Prague, Czech Republic
March 14–17, 2013

Otto Wichterle (1913–1998)

This issue features two articles which deal with the first post-1989 president of the Czechoslovak Academy of Sciences (CAS), Prof. Otto Wichterle. The Academy of Sciences has been observing this year the 20th anniversary of its inception.
The Czech chemist and inventor Otto Wichterle is world renowned for inventing the first practicable soft contact lenses. He graduated from the Chemical and Technological Faculty of the Czech Technical University in 1936. In 1939, all Czechoslovak universities were closed down by the Nazi regime. However, he began working at the research institute of the Baťa Works which enabled him to continue his research on plastics.
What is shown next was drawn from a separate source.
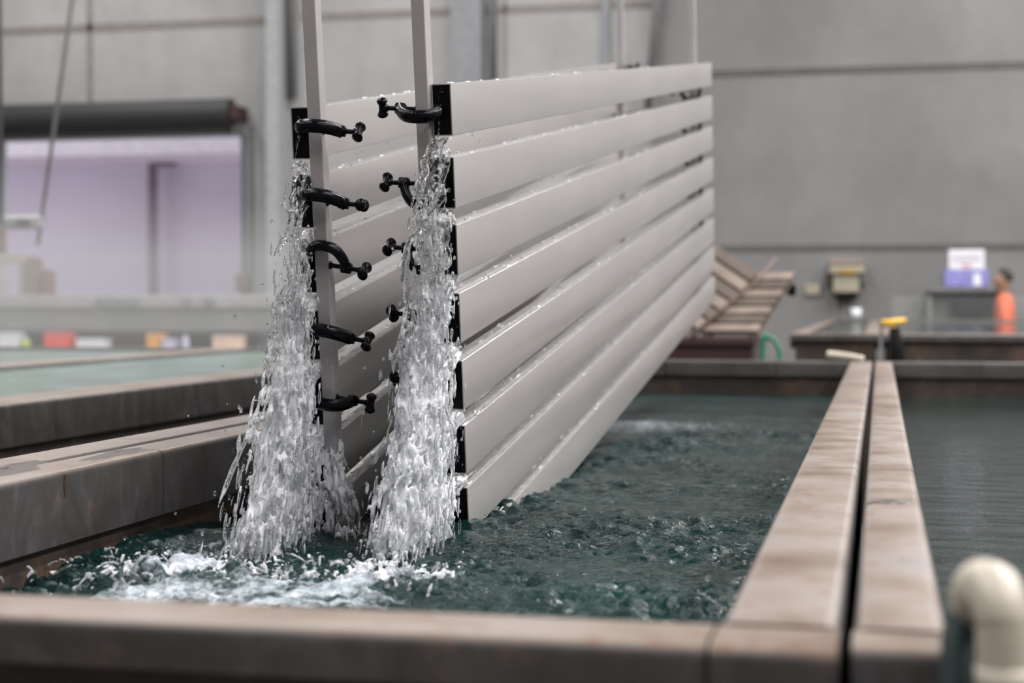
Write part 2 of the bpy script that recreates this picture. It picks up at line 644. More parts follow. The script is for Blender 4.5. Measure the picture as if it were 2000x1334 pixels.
# roller door: drum, guide, brackets; daylight yard beyond
d1 = empty('door_1', (DX1, WY, DZ1), None, None, None, 'structure')
zt_, zb_ = at(240, 196, WY - 0.35).z, at(240, 266, WY - 0.35).z
drum_c = (zt_ + zb_) / 2
bm = bmesh.new()
off = V(d1.location)
add_tube(bm, [V((DX0, WY - 0.3, drum_c + .04)) - off, V((DX1 - 0.05, WY - 0.3, drum_c + .04)) - off], (zt_ - zb_) * 0.40, 20)
add_box(bm, V((DX0, WY - 0.32, zb_)) - off, V((DX1 - 0.09, WY - 0.22, zb_ + 0.22)) - off)
bm_obj('roller_drum', bm, M['roller'], d1)
box('end_bracket', (DX1 - 0.05, WY - 0.42, drum_c - 0.06), (DX1 + 0.05, WY, drum_c + 0.13), M['redbrown'], d1, 0.02)
box('guide_rail', (DX1 - 0.02, WY - 0.1, 0), (DX1 + 0.05, WY, DZ1), M['steel'], d1, 0.01)
box('guide_foot', (DX1 - 0.07, WY - 0.18, at(480, 570, WY).z), (DX1 + 0.10, WY - 0.02, at(480, 535, WY).z), M['rust'], d1, 0.02)

yw = 29.0
structure(box('ground', (-40, WY + 0.3, -0.2), (8, 60, -0.02), M['yard']))
lw = empty('yard_wall', (at(300, 500, yw).x, yw, 0), 'lilac cladding wall seen through the open roller door', 'wall')
zz = at(240, 285, yw).z
box('cladding', (-24, yw, -0.02), (at(700, 500, yw).x, yw + 0.2, zz), M['lilac'], lw)
yf = yw - 2.6
zf0, zf1 = at(240, 303, yf).z, at(240, 272, yf).z
box('canopy', (-26, yf + 0.04, zf0 + 0.06), (at(700, 500, yw).x, yw + 0.2, zf1 + 0.2), M['fascia'], lw)
box('fascia', (-26, yf - 0.03, zf0), (at(700, 500, yf).x, yf + 0.04, zf1), M['fascia'], lw, 0.01)
a, b = at(291, 300, yw - 0.35), at(305, 300, yw - 0.35)
yp = empty('yard_post', ((a.x + b.x) / 2, yw - 0.3, -0.02), 'dark post standing before the lilac wall beyond the door', 'post')
box('shaft', (a.x, yw - 0.42, -0.02), (b.x, yw - 0.28, zz - 0.12), M['lilac_dark'], yp, 0.01)
a, b = at(300, 325, yw - 0.4), at(340, 298, yw - 0.4)
box('lamp_bracket', (a.x, yw - 0.5, a.z), (b.x, yw - 0.2, b.z), M['lilac_dark'], yp, 0.05)


# ------------------------------------------------------------------ process tanks with L-section coping
CW = 0.108


def coping_block(parent, p0, p1, inward, top, cw=CW, apron=0.127, slab=0.045, mat=None):
    """one coping length from p0 to p1 along its inner edge; inward = unit vector to the tank inside"""
    p0, p1 = V((*p0, 0)), V((*p1, 0))
    out = -V((*inward, 0))
    r = 0.013
    prof = [(0, -apron), (0, -r)]
    prof += [(r - r * math.cos(t), -r + r * math.sin(t)) for t in (PI / 8, PI / 4, 3 * PI / 8)]
    prof += [(r, 0), (cw - r, 0)]
    prof += [(cw - r + r * math.sin(t), -r + r * math.cos(t)) for t in (PI / 8, PI / 4, 3 * PI / 8)]
    prof += [(cw, -r), (cw, -slab), (0.035, -slab), (0.035, -apron)]
    bm = bmesh.new()
    off = V(parent.location)
    rings = []
    for P in (p0, p1):
        rings.append([bm.verts.new(P + out * q + V((0, 0, top + z)) - off) for q, z in prof])
    n = len(prof)
    for k in range(n):
        bm.faces.new((rings[0][k], rings[0][(k + 1) % n], rings[1][(k + 1) % n], rings[1][k]))
    bm.faces.new(rings[0][::-1])
    bm.faces.new(rings[1])
    o = bm_obj('coping_block', bm, mat or M['coping'], parent, smooth=False)
    for p in o.data.polygons:
        p.use_smooth = True
    o.data.set_sharp_from_angle(angle=math.radians(40))
    return o


def run(parent, a, b, inward, top, seams, **kw):
    """split a coping run a->b at the given fractions, 3 mm joints"""
    a, b = V(a), V(b)
    L = (b - a).length
    fr = [0] + list(seams) + [1]
    for f0, f1 in zip(fr, fr[1:]):
        q0 = a + (b - a) * (f0 + (0.0016 / L if f0 > 0 else 0))
        q1 = a + (b - a) * (f1 - (0.0016 / L if f1 < 1 else 0))
        coping_block(parent, q0, q1, inward, top, **kw)


def tank(x0, x1, y0, y1, top, label, seams=None, front=True, far=True, left=True, right=True, wall_mat=None, group=None, apron=0.127, cop=None, cw=CW):
    t = empty('process_tank', ((x0 + x1) / 2, (y0 + y1) / 2, 0), label, 'tank', group)
    s = seams or {}
    wi, wt = 0.016, 0.05
    zt = top - 0.046
    wm = wall_mat or M['tank']
    for lo, hi in (((x0 - wi - wt, y0 - wi - wt, 0), (x0 - wi, y1 + wi + wt, zt)), ((x1 + wi, y0 - wi - wt, 0), (x1 + wi + wt, y1 + wi + wt, zt)),
                   ((x0 - wi, y0 - wi - wt, 0), (x1 + wi, y0 - wi, zt)), ((x0 - wi, y1 + wi, 0), (x1 + wi, y1 + wi + wt, zt))):
        box('tank_wall', lo, hi, wm, t)
    box('tank_bottom', (x0 - wi, y0 - wi, 0), (x1 + wi, y1 + wi, 0.06), wm, t)
    kw = dict(apron=apron, mat=cop, cw=cw)
    if left:
        run(t, (x0, y0 + 0.002), (x0, y1 - 0.002), (1, 0), top, s.get('left', (0.33, 0.66)), **kw)
    if right:
        run(t, (x1, y0 + 0.002), (x1, y1 - 0.002), (-1, 0), top, s.get('right', (0.33, 0.66)), **kw)
    if front:
        run(t, (x0 - cw, y0), (x1 + cw, y0), (0, 1), top, s.get('front', (0.5,)), **kw)
    if far:
        run(t, (x0 - cw, y1), (x1 + cw, y1), (0, -1), top, s.get('far', (0.5,)), **dict(kw, apron=0.075, mat=M['coping_dark']))
    return t


Y0, Y1 = 1.494, 8.20
LX, RX = -1.378, -0.141


def fr(*ys, a=Y0, b=Y1):
    return [(y - a) / (b - a) for y in ys]


tank(LX, RX, Y0, Y1, ZT, 'tank of churning teal water that the slat stacks are lifted from',
     {'left': fr(2.997, 4.6, 6.3), 'right': fr(2.937, 4.55, 6.2), 'front': [0.925], 'far': [0.3, 0.68]})
tank(0.0625, 1.9, Y0, Y1, ZT, 'calm tank of grey water right of the twin walkway copings',
     {'left': fr(2.422, 2.927, 4.5, 6.4), 'far': [0.25, 0.6], 'front': [0.3]}, cw=0.084)
tank(-2.446, -1.610, Y0, 8.9, ZT, 'narrow low-filled tank left of the churning tank',
     {'left': fr(2.6, 4.559, 6.4, b=8.9), 'right': fr(2.75, 4.3, 6.3, b=8.9)}, cw=0.105)
tank(-3.90, -2.667, Y0 + 1.0, 9.7, ZT, 'brim-full tank of pale green water left of the narrow tank', cw=0.105)
tank(-6.4, -4.12, Y0 + 3.0, 9.7, ZT, 'outermost brim-full green tank towards the roller door', cw=0.105)
# second row, slightly taller, brim full
ZB = H - 0.20
tank(-0.46, -0.10, 10.7, 18.6, ZB, 'narrow full tank of the back row behind the walkway end', cw=0.10, apron=0.10)
tank(0.12, 3.2, 10.7, 18.6, ZB, 'wide full tank of the back row in front of the person in orange', cw=0.10, apron=0.10)


# ------------------------------------------------------------------ tank water
def water_plane(name, x0, x1, y0, y1, z, mat, label):
    bm = bmesh.new()
    bm.faces.new([bm.verts.new(q) for q in ((x0, y0, z), (x1, y0, z), (x1, y1, z), (x0, y1, z))])
    o = bm_obj(name, bm, mat)
    return tag(o, label, 'water', None, 'stuff')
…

Professor Wichterle developed the first Czechoslovak synthetic fiber, to which he gave the name of silon. After the Second World War he continued his university research. However, he was persecuted by the communist regime and in late fifties was fired from his office as dean of the Chemical Faculty. But on Christmas Eve 1961, he produced the first practical soft contact lens on a device he set up on his kitchen table consisting of a gramophone motor and bits from a toy construction set. The Czechoslovak Government sold all rights of the invention to an American entrepreneur for $330,000. Under Czech law Wichterle received one-tenth of one percent of that payment – about $330. Soft contact lenses were introduced by Bausch & Lomb in 1971 and are now worn by about 100 million people worldwide. After the Velvet Revolution in 1989, Professor Wichterle was fully rehabilitated.
He was the president of the Czechoslovak Academy of Sciences from 1990 till the dissolution of Czechoslovakia in 1992. In 2007, Professor Wichterle was posthumously named to the National Inventors Hall of Fame.